Many Russian troops forced to fight on the front line have serious health problems, British defence experts believe.
Prisoners press-ganged into battle often suffer from tuberculosis, other security sources say.
As well as ill reservists being made to fight, they have inadequate training and equipment, and take high casualties as they dig “ambitious” trench systems.
An MoD update also suggests that increasing numbers of Russian families are protesting at the conditions their relatives endure.
But Russian attacks continue. In recently freed Kherson, civilians came under bombardment overnight. Four died in a coffee shop and a woman was killed next to her house.
Around 70% of Kyiv is without power, said mayor Vitali Klitschko. Residents struggle to find water after missile strikes.
Ukraine has opened “points of invincibility” – places with heat, power and hot meals available.
Ukraine says Russia has lost 86,150 personnel, 2,899 tanks, 278 planes, 261 helicopters and 16 ships.

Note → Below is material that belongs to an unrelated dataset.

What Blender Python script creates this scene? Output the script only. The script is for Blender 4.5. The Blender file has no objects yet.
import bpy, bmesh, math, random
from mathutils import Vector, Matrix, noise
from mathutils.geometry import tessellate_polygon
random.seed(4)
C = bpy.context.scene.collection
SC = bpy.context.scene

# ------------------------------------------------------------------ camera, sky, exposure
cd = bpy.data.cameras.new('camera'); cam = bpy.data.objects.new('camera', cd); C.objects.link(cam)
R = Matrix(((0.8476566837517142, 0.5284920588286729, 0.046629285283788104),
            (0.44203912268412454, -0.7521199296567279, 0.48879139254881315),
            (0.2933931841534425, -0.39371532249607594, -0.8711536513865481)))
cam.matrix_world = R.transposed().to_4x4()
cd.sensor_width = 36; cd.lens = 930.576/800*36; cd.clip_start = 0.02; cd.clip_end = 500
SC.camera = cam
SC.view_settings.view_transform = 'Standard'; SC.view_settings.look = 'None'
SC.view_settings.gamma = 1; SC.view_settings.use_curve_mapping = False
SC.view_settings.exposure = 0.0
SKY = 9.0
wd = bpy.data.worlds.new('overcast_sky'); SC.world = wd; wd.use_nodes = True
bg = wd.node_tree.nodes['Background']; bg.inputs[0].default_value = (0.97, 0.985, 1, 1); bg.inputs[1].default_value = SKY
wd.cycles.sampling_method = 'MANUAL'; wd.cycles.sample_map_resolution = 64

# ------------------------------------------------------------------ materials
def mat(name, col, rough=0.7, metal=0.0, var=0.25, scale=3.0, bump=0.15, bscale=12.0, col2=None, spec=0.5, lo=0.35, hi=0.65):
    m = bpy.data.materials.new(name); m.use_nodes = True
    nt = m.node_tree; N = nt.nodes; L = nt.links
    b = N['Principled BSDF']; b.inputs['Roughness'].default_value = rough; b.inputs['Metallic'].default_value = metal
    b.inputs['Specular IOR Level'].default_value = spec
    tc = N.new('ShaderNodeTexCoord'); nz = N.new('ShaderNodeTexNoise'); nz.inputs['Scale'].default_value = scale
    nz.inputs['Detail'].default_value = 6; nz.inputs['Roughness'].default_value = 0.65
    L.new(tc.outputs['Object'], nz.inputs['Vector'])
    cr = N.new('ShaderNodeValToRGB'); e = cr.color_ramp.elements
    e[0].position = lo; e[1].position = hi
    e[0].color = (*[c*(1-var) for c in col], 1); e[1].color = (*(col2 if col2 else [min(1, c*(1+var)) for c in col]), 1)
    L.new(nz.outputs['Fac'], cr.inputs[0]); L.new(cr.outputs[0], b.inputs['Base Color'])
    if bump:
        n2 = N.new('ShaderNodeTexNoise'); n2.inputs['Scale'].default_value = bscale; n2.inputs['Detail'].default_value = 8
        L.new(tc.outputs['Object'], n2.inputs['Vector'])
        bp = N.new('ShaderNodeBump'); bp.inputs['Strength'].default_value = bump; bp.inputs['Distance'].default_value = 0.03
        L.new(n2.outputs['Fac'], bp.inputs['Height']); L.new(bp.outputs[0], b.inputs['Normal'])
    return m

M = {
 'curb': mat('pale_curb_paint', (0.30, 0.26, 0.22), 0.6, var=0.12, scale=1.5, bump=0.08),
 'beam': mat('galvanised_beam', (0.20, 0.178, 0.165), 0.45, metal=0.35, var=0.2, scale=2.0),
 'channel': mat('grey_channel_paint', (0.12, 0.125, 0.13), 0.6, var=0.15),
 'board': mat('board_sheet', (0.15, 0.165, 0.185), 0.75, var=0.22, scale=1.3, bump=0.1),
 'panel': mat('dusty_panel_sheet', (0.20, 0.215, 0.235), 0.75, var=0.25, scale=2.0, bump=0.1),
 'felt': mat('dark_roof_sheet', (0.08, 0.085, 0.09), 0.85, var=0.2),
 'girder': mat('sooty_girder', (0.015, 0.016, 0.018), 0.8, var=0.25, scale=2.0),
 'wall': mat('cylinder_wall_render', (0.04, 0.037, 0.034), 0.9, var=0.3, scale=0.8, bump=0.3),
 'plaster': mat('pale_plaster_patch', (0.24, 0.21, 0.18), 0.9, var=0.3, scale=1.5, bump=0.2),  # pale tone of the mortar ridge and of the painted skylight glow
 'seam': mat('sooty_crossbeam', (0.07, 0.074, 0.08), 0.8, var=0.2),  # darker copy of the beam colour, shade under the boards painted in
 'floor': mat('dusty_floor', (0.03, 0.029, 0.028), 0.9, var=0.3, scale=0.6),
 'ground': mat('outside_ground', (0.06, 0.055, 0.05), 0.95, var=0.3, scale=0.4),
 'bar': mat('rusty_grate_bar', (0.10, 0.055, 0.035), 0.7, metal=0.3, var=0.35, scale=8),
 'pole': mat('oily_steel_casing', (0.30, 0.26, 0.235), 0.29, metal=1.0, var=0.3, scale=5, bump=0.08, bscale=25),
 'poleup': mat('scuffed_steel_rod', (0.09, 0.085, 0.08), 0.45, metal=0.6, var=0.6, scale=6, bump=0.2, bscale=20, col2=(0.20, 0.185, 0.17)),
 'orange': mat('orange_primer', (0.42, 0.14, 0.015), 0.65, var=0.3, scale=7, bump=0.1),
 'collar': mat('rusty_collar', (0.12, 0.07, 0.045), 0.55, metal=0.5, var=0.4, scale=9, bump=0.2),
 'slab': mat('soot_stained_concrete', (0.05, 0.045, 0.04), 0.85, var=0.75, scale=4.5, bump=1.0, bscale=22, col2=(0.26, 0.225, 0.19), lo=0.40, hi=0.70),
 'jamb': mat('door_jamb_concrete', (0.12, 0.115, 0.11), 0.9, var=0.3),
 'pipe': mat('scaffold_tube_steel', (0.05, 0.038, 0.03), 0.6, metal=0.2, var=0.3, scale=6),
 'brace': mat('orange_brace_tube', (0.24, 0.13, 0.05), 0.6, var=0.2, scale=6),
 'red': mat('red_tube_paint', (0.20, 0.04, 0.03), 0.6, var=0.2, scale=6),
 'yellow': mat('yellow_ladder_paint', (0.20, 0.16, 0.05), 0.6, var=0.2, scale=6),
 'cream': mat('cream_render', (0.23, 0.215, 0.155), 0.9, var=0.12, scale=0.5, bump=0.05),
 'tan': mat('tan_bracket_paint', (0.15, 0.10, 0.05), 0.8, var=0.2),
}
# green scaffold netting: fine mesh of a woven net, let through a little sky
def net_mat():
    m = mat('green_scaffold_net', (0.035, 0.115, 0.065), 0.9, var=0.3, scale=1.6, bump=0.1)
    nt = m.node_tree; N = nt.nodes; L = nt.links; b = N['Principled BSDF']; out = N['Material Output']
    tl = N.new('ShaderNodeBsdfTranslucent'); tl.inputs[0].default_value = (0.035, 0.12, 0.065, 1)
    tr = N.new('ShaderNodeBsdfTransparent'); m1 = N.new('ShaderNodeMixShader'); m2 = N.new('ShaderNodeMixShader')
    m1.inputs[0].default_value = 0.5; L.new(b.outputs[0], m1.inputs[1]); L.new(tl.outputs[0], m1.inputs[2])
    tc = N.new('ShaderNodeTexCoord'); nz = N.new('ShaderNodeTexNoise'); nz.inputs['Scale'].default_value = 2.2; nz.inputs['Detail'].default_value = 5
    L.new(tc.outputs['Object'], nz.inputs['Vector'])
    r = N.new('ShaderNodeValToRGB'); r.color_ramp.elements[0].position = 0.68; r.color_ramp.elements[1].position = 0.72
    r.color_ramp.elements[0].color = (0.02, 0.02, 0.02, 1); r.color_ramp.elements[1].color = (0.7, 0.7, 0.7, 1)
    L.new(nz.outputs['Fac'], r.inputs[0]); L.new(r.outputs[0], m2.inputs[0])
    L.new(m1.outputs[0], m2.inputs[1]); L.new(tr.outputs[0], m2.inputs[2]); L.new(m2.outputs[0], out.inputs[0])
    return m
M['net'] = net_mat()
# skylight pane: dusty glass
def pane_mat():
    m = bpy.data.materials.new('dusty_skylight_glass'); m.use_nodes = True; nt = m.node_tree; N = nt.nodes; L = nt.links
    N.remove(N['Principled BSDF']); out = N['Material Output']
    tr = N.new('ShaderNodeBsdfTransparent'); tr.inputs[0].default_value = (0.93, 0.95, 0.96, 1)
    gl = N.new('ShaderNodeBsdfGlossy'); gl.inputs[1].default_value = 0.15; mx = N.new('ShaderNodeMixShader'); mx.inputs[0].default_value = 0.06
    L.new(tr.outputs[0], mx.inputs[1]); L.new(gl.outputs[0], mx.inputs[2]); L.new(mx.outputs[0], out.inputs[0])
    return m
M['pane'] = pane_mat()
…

President Volodymyr Zelensky remained defiant, saying: “Russia has not found a way to break us, and will not find one.”
On a visit to Kyiv, Foreign Secretary James Cleverly said the UK will pledge millions more in aid.
British money will also help Ukraine’s schools restart classes.
It comes after reports thousands of Russian convicts are being press-ganged to fight in Ukraine with threats of longer sentences, crippling beatings or even worse if they refuse.
Russia ’s prison colony population fell 23,000 in just two months as Moscow desperately tries to fill huge gaps in its regular assault troops on the front line.
Lags were previously offered freedom deals if they joined the invasion, but the notorious Wagner Group of mercenaries, founded by ex-special forces colonel Dmitry Utkin, has switched to more brutal recruitment tactics.
Those refusing to fight have been left unable to walk or have disappeared, while those recruited are likely to die very soon after joining the front line as poorly trained, ill-equipped soldiers.
In just two months more than 500 ex-jailbirds have been killed in Ukraine after being forcibly recruited or having “volunteered” in exchange for freedom.
The recruitment drive was pushed in extremely remote detention centres in Siberia and Russia’s Far East including in Novosibirsk, Krasnoyarsk, Norilsk inside the Arctic Circle and Yakutia.
These isolated camps are out of reach for many relatives living in European Russia, making it easier for prisoners to be wiped from records.